Threat of shutdown hits shares

Threat of shutdown triggered a fall in Dow Jones shares as the midnight deadline to resolve the deadlock looms closer and closer.

Soon after opening, the Down Jones and S&P both fell by about 1%, and then recovered.

According to the Wall St. Journal, “The Dow Jones Industrial Average dropped 132 points, or 0.9%, to 15125 in afternoon trading. On Friday, the Dow fell 70 points, or 0.5%, to cap its first weekly loss in a month.”

Markets around the world shudder as the deadlock among US lawmakers remains unchanged, like an unstoppable force meeting an immovable object.

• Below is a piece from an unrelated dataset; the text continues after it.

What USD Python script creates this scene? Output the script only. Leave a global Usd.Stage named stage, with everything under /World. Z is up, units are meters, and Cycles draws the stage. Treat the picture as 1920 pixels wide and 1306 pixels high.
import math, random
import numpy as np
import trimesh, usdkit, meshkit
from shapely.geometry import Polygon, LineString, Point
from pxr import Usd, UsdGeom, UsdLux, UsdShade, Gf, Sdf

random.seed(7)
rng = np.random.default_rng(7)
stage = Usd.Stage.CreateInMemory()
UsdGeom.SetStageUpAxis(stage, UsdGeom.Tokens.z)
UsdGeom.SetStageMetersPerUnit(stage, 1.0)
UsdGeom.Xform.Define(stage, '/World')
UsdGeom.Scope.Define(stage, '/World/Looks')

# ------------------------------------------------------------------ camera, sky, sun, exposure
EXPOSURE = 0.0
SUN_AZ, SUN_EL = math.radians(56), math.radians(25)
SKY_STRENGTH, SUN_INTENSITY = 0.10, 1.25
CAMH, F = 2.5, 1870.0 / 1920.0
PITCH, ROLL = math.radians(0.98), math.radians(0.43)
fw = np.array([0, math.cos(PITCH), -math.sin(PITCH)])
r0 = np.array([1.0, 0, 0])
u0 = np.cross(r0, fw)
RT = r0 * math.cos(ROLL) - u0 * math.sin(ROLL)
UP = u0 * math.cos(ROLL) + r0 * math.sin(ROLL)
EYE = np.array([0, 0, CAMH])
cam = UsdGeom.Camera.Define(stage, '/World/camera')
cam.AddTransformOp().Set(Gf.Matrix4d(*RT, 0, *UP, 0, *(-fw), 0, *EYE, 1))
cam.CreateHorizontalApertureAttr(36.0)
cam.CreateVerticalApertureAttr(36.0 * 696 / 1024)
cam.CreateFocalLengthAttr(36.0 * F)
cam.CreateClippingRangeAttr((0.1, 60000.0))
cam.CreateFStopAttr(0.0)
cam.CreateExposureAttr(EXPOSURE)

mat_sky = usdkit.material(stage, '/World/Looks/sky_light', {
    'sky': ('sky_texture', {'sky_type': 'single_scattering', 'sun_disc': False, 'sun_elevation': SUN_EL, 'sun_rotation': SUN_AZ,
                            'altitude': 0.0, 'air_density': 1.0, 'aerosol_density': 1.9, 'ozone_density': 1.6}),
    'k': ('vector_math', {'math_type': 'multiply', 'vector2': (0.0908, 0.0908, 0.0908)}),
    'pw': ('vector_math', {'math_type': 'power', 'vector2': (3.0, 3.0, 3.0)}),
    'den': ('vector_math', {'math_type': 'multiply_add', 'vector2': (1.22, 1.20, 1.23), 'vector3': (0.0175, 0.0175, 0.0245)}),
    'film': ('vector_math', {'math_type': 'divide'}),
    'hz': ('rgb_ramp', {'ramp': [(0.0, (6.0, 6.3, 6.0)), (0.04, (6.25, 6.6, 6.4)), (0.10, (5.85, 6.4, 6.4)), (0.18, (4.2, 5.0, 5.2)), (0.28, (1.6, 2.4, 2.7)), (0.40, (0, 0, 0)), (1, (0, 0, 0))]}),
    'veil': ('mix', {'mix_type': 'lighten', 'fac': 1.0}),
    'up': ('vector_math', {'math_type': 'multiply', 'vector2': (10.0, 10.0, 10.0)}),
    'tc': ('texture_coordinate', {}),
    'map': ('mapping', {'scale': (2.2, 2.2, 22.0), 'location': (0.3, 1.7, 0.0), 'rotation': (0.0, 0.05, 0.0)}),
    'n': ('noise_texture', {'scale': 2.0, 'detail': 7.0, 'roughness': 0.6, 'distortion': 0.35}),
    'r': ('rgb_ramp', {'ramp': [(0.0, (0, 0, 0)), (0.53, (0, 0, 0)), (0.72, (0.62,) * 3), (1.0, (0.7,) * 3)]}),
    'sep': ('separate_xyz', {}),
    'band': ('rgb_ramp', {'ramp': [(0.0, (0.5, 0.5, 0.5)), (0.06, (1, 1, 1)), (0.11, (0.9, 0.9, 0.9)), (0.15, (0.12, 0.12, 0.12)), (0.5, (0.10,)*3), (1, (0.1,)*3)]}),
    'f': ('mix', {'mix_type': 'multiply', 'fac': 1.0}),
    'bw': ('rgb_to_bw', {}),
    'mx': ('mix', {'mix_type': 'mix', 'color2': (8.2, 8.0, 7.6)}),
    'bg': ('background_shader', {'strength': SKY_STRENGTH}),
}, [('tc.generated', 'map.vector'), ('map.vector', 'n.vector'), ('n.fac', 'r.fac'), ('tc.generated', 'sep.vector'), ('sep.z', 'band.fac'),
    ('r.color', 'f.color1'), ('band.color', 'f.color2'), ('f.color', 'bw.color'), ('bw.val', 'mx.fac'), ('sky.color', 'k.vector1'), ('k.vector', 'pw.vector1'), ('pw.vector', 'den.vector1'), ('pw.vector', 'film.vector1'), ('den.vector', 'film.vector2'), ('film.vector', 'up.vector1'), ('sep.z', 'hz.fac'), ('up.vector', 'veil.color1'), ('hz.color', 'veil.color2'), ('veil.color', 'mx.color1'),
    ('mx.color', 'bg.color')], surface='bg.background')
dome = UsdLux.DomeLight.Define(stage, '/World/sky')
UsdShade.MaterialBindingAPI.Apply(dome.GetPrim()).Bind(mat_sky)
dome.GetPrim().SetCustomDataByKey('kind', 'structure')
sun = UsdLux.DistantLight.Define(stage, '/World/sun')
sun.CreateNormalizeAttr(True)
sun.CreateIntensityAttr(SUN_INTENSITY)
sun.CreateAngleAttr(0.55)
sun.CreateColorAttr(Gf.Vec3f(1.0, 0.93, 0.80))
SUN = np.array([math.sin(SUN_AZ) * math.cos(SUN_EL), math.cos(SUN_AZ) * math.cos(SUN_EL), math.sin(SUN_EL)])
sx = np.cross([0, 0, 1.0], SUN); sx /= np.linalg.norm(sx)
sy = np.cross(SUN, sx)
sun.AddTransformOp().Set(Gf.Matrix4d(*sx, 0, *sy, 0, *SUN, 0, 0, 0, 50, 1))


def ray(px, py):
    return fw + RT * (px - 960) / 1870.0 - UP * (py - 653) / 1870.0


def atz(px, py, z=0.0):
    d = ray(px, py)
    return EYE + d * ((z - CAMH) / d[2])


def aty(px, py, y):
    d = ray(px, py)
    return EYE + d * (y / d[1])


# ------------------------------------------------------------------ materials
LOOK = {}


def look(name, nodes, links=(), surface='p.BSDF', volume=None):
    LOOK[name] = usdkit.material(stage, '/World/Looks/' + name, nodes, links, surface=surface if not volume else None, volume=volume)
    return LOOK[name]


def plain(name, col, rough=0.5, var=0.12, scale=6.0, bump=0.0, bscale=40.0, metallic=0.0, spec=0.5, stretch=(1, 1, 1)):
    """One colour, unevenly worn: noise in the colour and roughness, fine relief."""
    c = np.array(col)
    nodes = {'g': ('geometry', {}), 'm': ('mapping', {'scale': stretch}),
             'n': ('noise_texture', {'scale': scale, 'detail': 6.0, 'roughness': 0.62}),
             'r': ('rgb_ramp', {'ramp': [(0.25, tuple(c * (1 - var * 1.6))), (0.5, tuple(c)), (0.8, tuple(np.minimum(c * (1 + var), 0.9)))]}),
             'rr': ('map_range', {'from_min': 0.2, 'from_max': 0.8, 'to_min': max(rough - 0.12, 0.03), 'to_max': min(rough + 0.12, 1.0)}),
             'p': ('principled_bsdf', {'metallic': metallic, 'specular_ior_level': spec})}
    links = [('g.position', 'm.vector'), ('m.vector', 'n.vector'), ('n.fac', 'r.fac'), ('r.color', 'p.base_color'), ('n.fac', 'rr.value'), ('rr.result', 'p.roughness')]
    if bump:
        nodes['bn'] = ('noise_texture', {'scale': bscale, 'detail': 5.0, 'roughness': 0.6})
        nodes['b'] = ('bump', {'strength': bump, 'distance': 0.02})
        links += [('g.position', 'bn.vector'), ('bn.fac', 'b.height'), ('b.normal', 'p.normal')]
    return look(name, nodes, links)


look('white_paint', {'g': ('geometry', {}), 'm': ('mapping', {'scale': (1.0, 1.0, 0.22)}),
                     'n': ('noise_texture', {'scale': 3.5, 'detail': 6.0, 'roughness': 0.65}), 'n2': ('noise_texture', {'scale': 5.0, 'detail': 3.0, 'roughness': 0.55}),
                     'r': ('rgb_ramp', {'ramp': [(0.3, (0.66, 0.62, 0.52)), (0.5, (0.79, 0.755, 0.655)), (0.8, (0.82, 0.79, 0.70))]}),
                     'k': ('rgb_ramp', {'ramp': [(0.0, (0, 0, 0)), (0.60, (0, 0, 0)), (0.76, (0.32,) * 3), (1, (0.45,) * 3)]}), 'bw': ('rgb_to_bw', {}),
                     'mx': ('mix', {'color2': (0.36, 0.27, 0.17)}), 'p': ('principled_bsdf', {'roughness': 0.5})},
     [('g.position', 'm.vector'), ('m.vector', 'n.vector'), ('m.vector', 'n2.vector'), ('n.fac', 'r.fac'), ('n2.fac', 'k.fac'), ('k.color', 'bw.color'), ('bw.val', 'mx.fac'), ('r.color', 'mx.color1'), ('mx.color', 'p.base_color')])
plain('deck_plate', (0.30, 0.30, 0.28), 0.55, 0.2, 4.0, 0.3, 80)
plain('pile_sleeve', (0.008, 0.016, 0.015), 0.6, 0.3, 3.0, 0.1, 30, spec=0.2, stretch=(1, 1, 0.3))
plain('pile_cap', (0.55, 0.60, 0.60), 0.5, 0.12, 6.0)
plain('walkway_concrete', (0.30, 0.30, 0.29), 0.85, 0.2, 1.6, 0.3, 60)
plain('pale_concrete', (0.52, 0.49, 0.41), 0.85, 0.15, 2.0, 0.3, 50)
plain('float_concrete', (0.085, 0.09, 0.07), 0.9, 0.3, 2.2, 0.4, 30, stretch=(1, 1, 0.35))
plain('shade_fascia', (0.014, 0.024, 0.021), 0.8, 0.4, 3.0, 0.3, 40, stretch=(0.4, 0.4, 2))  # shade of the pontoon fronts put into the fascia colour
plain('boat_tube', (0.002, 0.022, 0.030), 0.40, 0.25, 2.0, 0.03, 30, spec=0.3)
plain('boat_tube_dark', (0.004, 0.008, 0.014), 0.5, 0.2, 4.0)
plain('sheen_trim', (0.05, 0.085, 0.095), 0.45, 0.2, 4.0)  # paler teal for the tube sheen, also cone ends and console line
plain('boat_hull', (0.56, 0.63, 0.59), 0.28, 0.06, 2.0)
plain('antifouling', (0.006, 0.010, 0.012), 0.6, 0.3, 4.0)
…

European markets, worried by both the Italian political crisis and the American inability to come to an agreement, all saw falls in their stock markets:

  • UK’s FTSE 100 fell 0.77%
  • Germany’s Dax fell 0.77%
  • France’s Cac 40 fell 1.03%
  • BBC Global 30 was down 1.14%

Threat of shutdown – what is it? Put simply, midnight tonight is the end of the financial year in the United States. Lawmakers have to agree on a new spending bill before twelve o’clock. If they do not, government employees have to stop work in their hundreds of thousands.

Unfortunately, negotiations are deadlocked. If there is a government shutdown, approximately 700,000 employees – one third of its 2.1 million workers – will probably have to stop work, without any clear guarantee that when the deadlock is over, that that they will receive any back pay.

National parks would close down, as would the Smithsonian Institution, including its National Zoo and 19 museums and galleries.

Veterans and other seniors would experience serious delays in receiving they checks. Passport applications and visa requests would virtually grind to a halt.

Essential services would continue.

Many civil servants who prepare and issue economic reports on the country’s performance, including unemployment and non-farm payrolls would stop working. Reports which investors keenly read would not be available.

Erica Groshen, Commissioner of the Bureau of Labor Statistics, wrote in a memo in the department’s website “All survey and other program operations will cease and the public website will not be updated.”.

The U.S. Senate, which has a Democratic majority, rejected a budget bill (54 to 46) today that the Republican-led House of Representative had passed to prevent a government shutdown. The bill wanted President Obama’s health care law (Obamacare) to be delayed by one year.

The Commerce Department’s reports on construction and factory orders, which are due out on Tuesday and Thursday this week, could be delayed. Sara Horowitz, spokeswoman for the Department, said that in the event of a shutdown economic indicators would not be released.

Even though stocks have fallen amid fiscal uncertainties recently, the S&P is still 4% higher than it was at the beginning of this quarter, and nearly 18% higher than at the beginning of the year. The Dow is up 15% for the year.